__Source excerpt__.
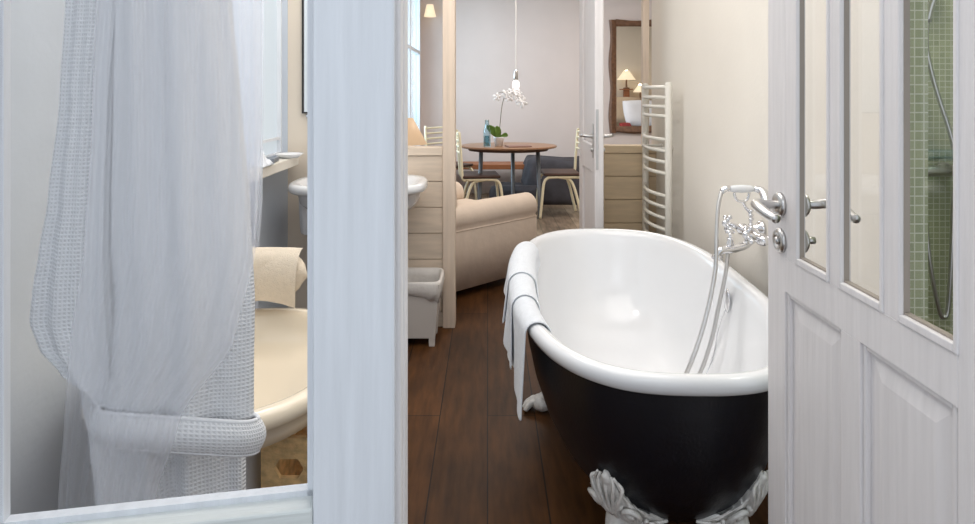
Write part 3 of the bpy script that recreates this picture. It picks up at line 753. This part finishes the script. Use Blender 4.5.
# curtain rail across the alcove
bm = B(); lathe(bm, [(0, WL+.002), (.022, WL+.002), (.022, WL+.01), (.010, WL+.012), (.010, -.35), (.018, -.345), (.018, -.32), (0, -.315)], c=(0, DR+.02, 1.914), axis='X', seg=14)
o = build('curtain_rail', bm, 'steel', smooth=True); tag(o, 'steel rail above the bathrobe carrying the sheer curtain', 'curtain rail')
bm = B(); tube(bm, [(-.33, DR+.02, 1.92), (-.33, DR+.02, 2.748)], .008, 10); build('rail_hanger', bm, 'steel', o)
# sheer curtain: one drop in front of the robe, spreading to the left below
def sheet(tab, d0, d1, amp, nf, seed, ytop=-300, ybot=540, nu=120, nv=60):
    rnd = random.Random(seed); ph = [rnd.uniform(0, 6.28) for _ in range(4)]; bm = B()
    def fn(u, v):
        y = ytop+(ybot-ytop)*v; l, r_ = lerp_tab(tab, y); d = d0+(d1-d0)*v
        p = P(l+(r_-l)*u, y, d)
        p.y += amp*(sin(u*nf*2*pi+ph[0])+.4*sin(u*nf*5.1*pi+ph[1]+v*2))
        return p
    return grid(bm, fn, nu, nv)
o = build('sheer_curtain', sheet([(-300, 60, 262), (0, 96, 262), (120, 92, 262), (250, 84, 256), (340, 70, 235), (420, 64, 180), (500, 58, 156), (545, 56, 154)], DR-.125, DR-.125, .005, 6, 2), 'sheer', smooth=True)
tag(o, 'sheer white voile curtain hanging in front of the bathrobe', 'curtain')
o = build('sheer_curtain', sheet([(-200, 215, 268), (0, 226, 263), (120, 236, 262), (200, 240, 261), (260, 243, 257), (420, 246, 254)], 2.5, 2.5, .018, 3, 4, ytop=-102, ybot=330), 'sheer2', smooth=True)
tag(o, 'bright sheer curtain panel drawn beside the frosted bathroom window', 'curtain')
bm = B(); lathe(bm, [(0, WL+.002), (.02, WL+.002), (.02, WL+.01), (.009, WL+.012), (.009, -.78), (0, -.78)], c=(0, 2.5, 2.045), axis='X', seg=12)
o2 = build('window_curtain_rail', bm, 'steel', smooth=True); tag(o2, 'thin steel rail above the window carrying the bright sheer panel', 'curtain rail')

# ================================================================ BIN
bn = empty('waste_bin', (-.392, 3.41, 0), 'white tapered waste bin with plastic liner beside pine partition', 'bin')
bm = B()
o_ = [((.125, .105), .04), ((.15, .135), .325), ((.143, .128), .325), ((.118, .098), .055)]
rings(bm, [[(sx*a[0], sy*a[1], z) for sx, sy in ((-1, -1), (1, -1), (1, 1), (-1, 1))] for a, z in o_])
build('bin_body', bm, 'bin', bn, bev=.004)
for sx in (-1, 1):
    for sy in (-1, 1): build('foot', tbox(B(), (sx*.108, sy*.088, 0), (.014, .014), (sx*.109, sy*.089, .041), (.016, .016)), 'bin', bn)
bm = B()
rs = []
for ins, z, wv in ((-.012, .24, 1), (.004, .25, 1), (.012, .285, .6), (.010, .325, .2), (.004, .337, 0), (-.006, .335, 0), (-.012, .30, .3), (-.02, .2, .5)):
    ring = []
    for k in range(64):
        t = 2*pi*k/64; c, s = cos(t), sin(t); n = 7
        x = (.150+ins)*math.copysign(abs(c)**(2/n), c); y = (.135+ins)*math.copysign(abs(s)**(2/n), s)
        zz = z+wv*(.016*sin(t*3+.6)+.008*sin(t*11))
        if ins == -.012 and wv == 1: x *= .99
        ring.append((x*(1+.012*wv*sin(t*17)), y*(1+.012*wv*sin(t*17)), zz))
    rs.append(ring)
rings(bm, rs, False, False); build('bin_liner', bm, 'bag', bn, smooth=True)

# ================================================================ SHOWER
sh = empty('shower_set', (1.775, 2.62, 0), 'chrome shower mixer with hose and handset on green mosaic wall', 'shower')
bm = B(); lathe(bm, [(0, -.10), (.017, -.10), (.022, -.09), (.022, .09), (.017, .10), (0, .10)], c=(0, -.06, .985), axis='X', seg=18)
for dx in (-.06, .06): lathe(bm, [(0, -.001), (.028, -.001), (.028, -.012), (.012, -.018), (.012, -.06), (0, -.06)], c=(dx, 0, .985), axis='Y', seg=16)
for dx in (-.125, .125): lathe(bm, [(0, -.025), (.020, -.025), (.024, 0), (.020, .025), (0, .025)], c=(dx, -.06, .985), axis='X', seg=14)
tube(bm, [(-.06, -.06, .97), (-.06, -.06, .93)], .012, 10); build('mixer_body', bm, 'steel', sh, smooth=True)
bm = B(); tube(bm, [(-.06, -.06, .93), (-.058, -.07, .80), (-.045, -.08, .62), (-.012, -.08, .45), (.008, -.08, .415), (.026, -.08, .46), (.040, -.08, .70), (.045, -.08, .85), (.045, -.10, .98), (.03, -.09, 1.12), (-.02, -.08, 1.30), (-.055, -.075, 1.46), (-.05, -.07, 1.58)], .0085, 8, 7)
build('shower_hose', bm, 'steel', sh, smooth=True)
bm = B(); tube(bm, [(-.05, -.07, 1.57), (-.035, -.085, 1.66), (0, -.11, 1.74)], .013, 10, 4); lathe(bm, [(0, 1.735), (.045, 1.735), (.05, 1.745), (.03, 1.765), (0, 1.77)], c=(0, -.115, 0), seg=20)
build('hand_shower', bm, 'steel', sh, smooth=True)
bm = B(); tube(bm, [(-.075, -.03, 1.30), (-.075, -.03, 1.85)], .009, 10)
for z in (1.33, 1.82): lathe(bm, [(0, -.001), (.014, -.001), (.014, -.03), (0, -.03)], c=(-.075, 0, z), axis='Y', seg=12)
tube(bm, [(-.075, -.03, 1.60), (-.05, -.07, 1.60)], .012, 8); build('slide_rail', bm, 'steel', sh, smooth=True)
bm = B(); box(bm, 1.68, 1.98, 2.50, 2.619, 1.03, 1.036); box(bm, 1.68, 1.98, 2.50, 2.505, 1.036, 1.075)
o = build('glass_shelf', bm, 'glass_b'); tag(o, 'small clear shelf above the shower mixer on green mosaic', 'shelf')
bm = B(); lathe(bm, [(0, 0), (.020, 0), (.022, .004), (.022, .075), (.012, .088), (.011, .105), (0, .105)], c=(1.90, 2.56, 1.0365), seg=16)
o = build('shampoo_bottle', bm, 'gilt', smooth=True); tag(o, 'small amber bottle on the clear shower shelf', 'bottle')

# ================================================================ BEDROOM / DINING
DT = 6.75
tb = empty('round_table', (.215, DT, 0), 'round brown wooden dining table on grey metal legs', 'table')
bm = B(); lathe(bm, [(0, .715), (.49, .715), (.505, .722), (.505, .733), (.495, .738), (0, .738)], seg=56); build('tabletop', bm, 'table', tb, smooth=False)
bm = B(); lathe(bm, [(0, .685), (.41, .685), (.43, .7145), (0, .7145)], seg=48); build('apron', bm, 'seat', tb)
tb.scale = (1, .78, 1)
for a in (R(212), R(335), R(80)):
    bm = B(); x, y = .33*cos(a), .33*sin(a); tube(bm, [(x, y, .684), (x*1.08, y*1.08, .03), (x*1.08, y*1.08, 0)], .021, 12); build('leg', bm, 'grey_metal', tb, smooth=True)
def chair(loc, rz, label):
    c = empty('dining_chair', loc, label, 'chair', 'cream metal dining chairs round the table', rz)
    # local: seat faces +x
    build('seat', box(B(), -.20, .175, -.20, .20, .435, .465), 'seat', c, bev=.012)
    for s in (-1, 1):
        bm = B(); tube(bm, [(-.17, s*.18, .422), (.08, s*.18, .422), (.14, s*.18, .41), (.175, s*.185, .36), (.195, s*.195, .2), (.215, s*.205, .008)], .0145, 10, 5)
        build('leg', bm, 'cream_metal', c, smooth=True)
        bm = B(); tube(bm, [(.02, s*.17, .420), (-.08, s*.17, .40), (-.13, s*.175, .33), (-.18, s*.19, .15), (-.215, s*.20, .008)], .0145, 10, 5)
        build('leg', bm, 'cream_metal', c, smooth=True)
        bm = B(); tube(bm, [(-.16, s*.18, .42), (-.20, s*.18, .44), (-.212, s*.18, .60), (-.232, s*.18, .86), (-.24, s*.165, .885)], .0145, 10, 5)
        build('back_post', bm, 'cream_metal', c, smooth=True)
    for z, x in ((.87, -.236), (.81, -.230), (.75, -.226), (.69, -.221)):
        bm = B(); tube(bm, [(x, -.175, z), (x-.02, 0, z), (x, .175, z)], .011, 8, 4); build('back_bar', bm, 'cream_metal', c, smooth=True)
    return c
chair((.742, 6.80, 0), R(182), 'cream metal dining chair right of the round table, facing left')
chair((-.065, 6.60, 0), R(6), 'cream metal dining chair left of the round table, in front')
chair((-.42, 7.45, 0), R(-40), 'cream metal dining chair behind the half wall near the window')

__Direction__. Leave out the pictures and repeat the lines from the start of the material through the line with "o2 = build('window_curtain_rail', bm, 'steel', smooth=True);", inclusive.

__Response to this task__.
Write part 3 of the bpy script that recreates this picture. It picks up at line 753. This part finishes the script. Use Blender 4.5.
# curtain rail across the alcove
bm = B(); lathe(bm, [(0, WL+.002), (.022, WL+.002), (.022, WL+.01), (.010, WL+.012), (.010, -.35), (.018, -.345), (.018, -.32), (0, -.315)], c=(0, DR+.02, 1.914), axis='X', seg=14)
o = build('curtain_rail', bm, 'steel', smooth=True); tag(o, 'steel rail above the bathrobe carrying the sheer curtain', 'curtain rail')
bm = B(); tube(bm, [(-.33, DR+.02, 1.92), (-.33, DR+.02, 2.748)], .008, 10); build('rail_hanger', bm, 'steel', o)
# sheer curtain: one drop in front of the robe, spreading to the left below
def sheet(tab, d0, d1, amp, nf, seed, ytop=-300, ybot=540, nu=120, nv=60):
    rnd = random.Random(seed); ph = [rnd.uniform(0, 6.28) for _ in range(4)]; bm = B()
    def fn(u, v):
        y = ytop+(ybot-ytop)*v; l, r_ = lerp_tab(tab, y); d = d0+(d1-d0)*v
        p = P(l+(r_-l)*u, y, d)
        p.y += amp*(sin(u*nf*2*pi+ph[0])+.4*sin(u*nf*5.1*pi+ph[1]+v*2))
        return p
    return grid(bm, fn, nu, nv)
o = build('sheer_curtain', sheet([(-300, 60, 262), (0, 96, 262), (120, 92, 262), (250, 84, 256), (340, 70, 235), (420, 64, 180), (500, 58, 156), (545, 56, 154)], DR-.125, DR-.125, .005, 6, 2), 'sheer', smooth=True)
tag(o, 'sheer white voile curtain hanging in front of the bathrobe', 'curtain')
o = build('sheer_curtain', sheet([(-200, 215, 268), (0, 226, 263), (120, 236, 262), (200, 240, 261), (260, 243, 257), (420, 246, 254)], 2.5, 2.5, .018, 3, 4, ytop=-102, ybot=330), 'sheer2', smooth=True)
tag(o, 'bright sheer curtain panel drawn beside the frosted bathroom window', 'curtain')
bm = B(); lathe(bm, [(0, WL+.002), (.02, WL+.002), (.02, WL+.01), (.009, WL+.012), (.009, -.78), (0, -.78)], c=(0, 2.5, 2.045), axis='X', seg=12)
o2 = build('window_curtain_rail', bm, 'steel', smooth=True); tag(o2, 'thin steel rail above the window carrying the bright sheer panel', 'curtain rail')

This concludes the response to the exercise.